Investors should currently be looking to find technical entries to warehouse BTC/ETH/LTC assets for eventual trades on Alt-coins. You should also be looking to devices like “trezor” or other cold-storage devices to keep your assets off of the network, or other secure wallet such as Navcoin. Relying on the security of your broker is no longer good enough; no one can log into your ETrade account and “steal” your stock assets, but the whole nature of Cryptocurrencies and their portability means that someone can grab your assets and transfer them elsewhere. I will continue to discuss the tradingview platform in daily videos as I think that it is currently the best way to chart the “big three.”

Viewing the SPY from the Friday closing price at 260.47, there is a +/-6.897 EM into this coming Friday.  This is smaller than last week’s 8.261 EM. The EM targets for this Friday’s close are 267.37 to the upside, and 253.57 to the downside

EM fades have not been a good setup lately due to the emotions raging in the markets; we’ll have to evaluate each test as it occurs. This volatility will remain with us for months before it settles down. 
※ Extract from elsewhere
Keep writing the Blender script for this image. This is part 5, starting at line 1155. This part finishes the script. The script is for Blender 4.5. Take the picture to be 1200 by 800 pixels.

Lately we have been seeing the largest moves on Mondays as weekend risk is processed. 

We did get some recent experience with this style of trading and quite frankly it’s not as easy as it sounds. Strong bull trends do not give way easily. My conclusion is that this strategy is best reserved for stocks experiencing a snap-back rally in a primary bear trend. If the market starts to print a lower high on the weekly chart then I will become more serious about this strategy.

The scan that I discussed in the 8/4/2018 video is available to download for thinkorswim here: http://tos.mx/OvdVnz I will also be adding a second Larry Connors scan to this section as well; here is the Connors Crash scan: http://tos.mx/BhHuKL

I have no positions at this time.

No other entries at this point. I would prefer to see the market stabilize first before looking long again. We will see big volatility over the next two+ months. If we are able to secure a “higher low” off of the S&P in the short run, this might be a good environment for a couple of weeks. 

The “Hindenburg Strategy” is meant to capture “value” from successive corrections that lead up to the final “death spiral” with a Bear Market. The basic principle is to buy 3-month out long puts on the SPY, and to finance those puts by the sale of credit spreads. Frankly, selling the “financing” trades has been a huge challenge in this low-vol environment. I will only sell put spreads on decent pullbacks that allow me to secure put spreads 10% OTM. We have no positions at the current time. I have no positions at this time. I cleared out the current puts on the drop to the 200ma. I will “reload” again on the next bounce up.

I passed on the recent entry;  I’m going to hold off for a little longer to see if a more complex top is created off of a higher high. Recent entries were expensive due to elevated vol.